Imphal. Manipur Chief Minister N Biren Singh on Sunday said security will be beefed up along the Myanmar border from where the militants who ambushed Assam Rifles personnel and their family members had infiltrated. After laying wreath at the mortal remains of an Assam Rifles colonel, his wife, son and four other jawans at the Imphal airport, the Chief Minister also directed the Home Department and paramilitary forces to nab the militants at the earliest. Has gone.
Officials said a massive search operation is being conducted jointly by the paramilitary Assam Rifles and the state police in the forests around Sekhon village, where the ambush took place on Saturday. Two insurgent groups – the People’s Liberation Army and the Manipur Naga People’s Front – have jointly claimed responsibility for the attack on Saturday. Talking to reporters after the wreath laying ceremony, Singh said, “The government will not tolerate such militant activities in the state.”
Strongly condemning the attack on the Assam Rifles convoy, the chief minister said he has directed the home department and paramilitary forces to “arrest and punish the culprits” as per law. The mortal remains of Colonel Biplab Tripathi, his family members and Assam Rifles personnel, who were martyred in the Manipur terror attack on Saturday, have been sent to their hometowns.

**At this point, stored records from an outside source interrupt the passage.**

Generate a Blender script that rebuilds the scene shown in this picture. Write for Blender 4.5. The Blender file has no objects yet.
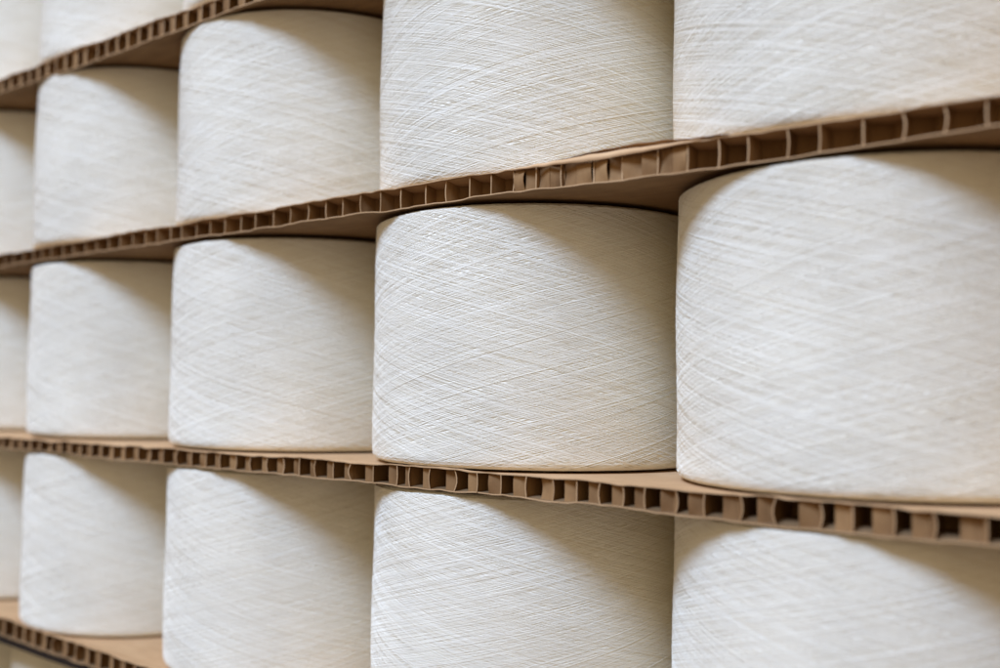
import bpy, math, random
import numpy as np

# ------------------------------------------------------------------ basics
S = 0.25                      # one bobbin pitch in metres; x runs along the stack, y into it, z up
R = 0.4722 * S                # bobbin radius
H0 = 0.66 * S                 # nominal height of a bobbin over its paper tube
GAP_LO, GAP_HI = 0.0017, 0.0023   # the tube sticks out of the winding this far
EDGE = -0.0044 * S            # y of the cut front edge of the boards
rng = np.random.default_rng(11)
random.seed(11)

scene = bpy.context.scene
col = scene.collection


def link_mesh(name, verts, faces, mat, parent=None, smooth=False):
    me = bpy.data.meshes.new(name)
    v = np.asarray(verts, dtype=np.float32)
    f = np.asarray(faces, dtype=np.int32)
    me.vertices.add(len(v))
    me.vertices.foreach_set('co', v.ravel())
    n = f.shape[1]
    me.loops.add(f.size)
    me.loops.foreach_set('vertex_index', f.ravel())
    me.polygons.add(len(f))
    me.polygons.foreach_set('loop_start', np.arange(0, f.size, n, dtype=np.int32))
    me.polygons.foreach_set('loop_total', np.full(len(f), n, dtype=np.int32))
    me.polygons.foreach_set('use_smooth', np.full(len(f), smooth, dtype=bool))
    me.update(calc_edges=True)
    me.validate()
    me.materials.append(mat)
    o = bpy.data.objects.new(name, me)
    col.objects.link(o)
    o.parent = parent
    return o


def tag(o, label, cat, group=None):
    o['label'] = label
    o['category'] = cat
    if group:
        o['group'] = group


def smooth_noise(x, seed, scale):
    """1-D value noise, vectorised, about -1..1"""
    r = np.random.default_rng(seed).uniform(-1, 1, 4096)
    t = np.asarray(x, dtype=float) / scale + 1000.0
    i = np.floor(t).astype(int)
    f = t - i
    f = f * f * (3 - 2 * f)
    return r[i % 4096] * (1 - f) + r[(i + 1) % 4096] * f


# --------------------------------------------------------------- materials
def new_mat(name):
    m = bpy.data.materials.new(name)
    m.use_nodes = True
    nt = m.node_tree
    return m, nt, nt.nodes['Principled BSDF'], nt.nodes, nt.links


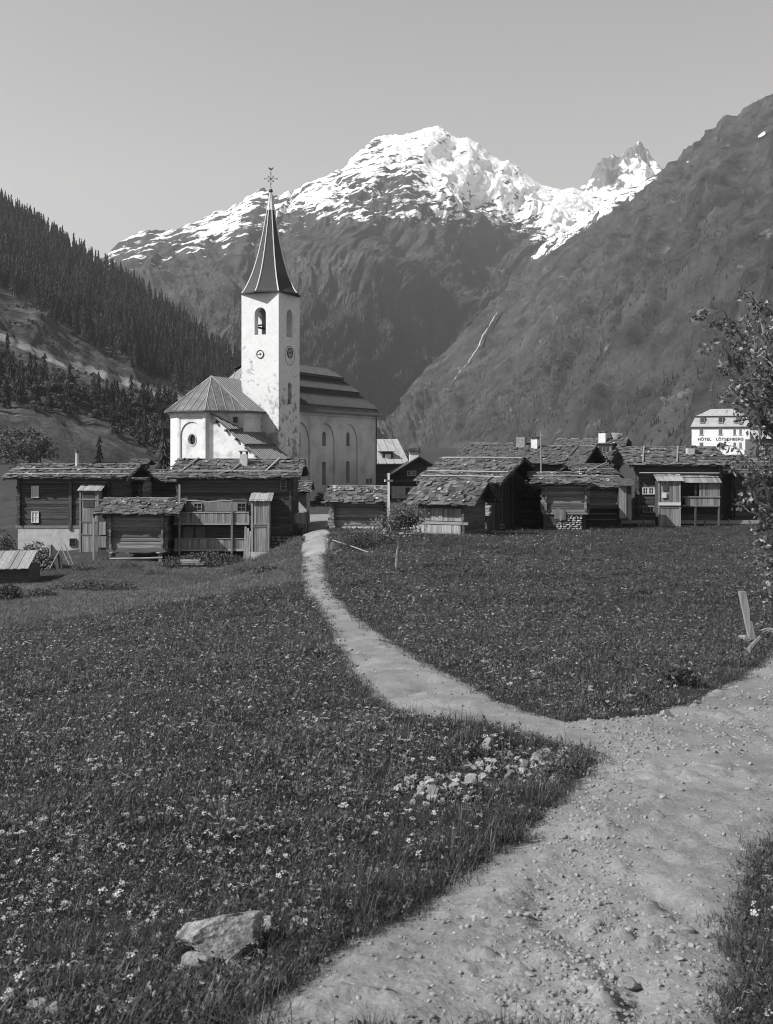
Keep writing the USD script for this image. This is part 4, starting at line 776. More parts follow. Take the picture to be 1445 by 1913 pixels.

Colonel Tripathi, commanding officer of Khuga Battalion of Assam Rifles, his wife Anuja and son Abir, besides four jawans of the country’s oldest paramilitary Assam Rifles, were killed in IED blasts and gunfire in Manipur’s Churachandpur district on Saturday.
The four Assam Rifles personnel killed in the attack included RFN Shyamal Das, RFN Suman Swargiyari, RFN RP Meena and RFN Khatanei Konyak.
Col Tripathi was a resident of Raigad in Chhattisgarh while RFN Das was a resident of Murshidabad in West Bengal. RFN Swargiyari was a resident of Baksa district of Assam. RFN Konyak hailed from Mon district of Nagaland while RFN Meena hailed from Dausa district of Rajasthan.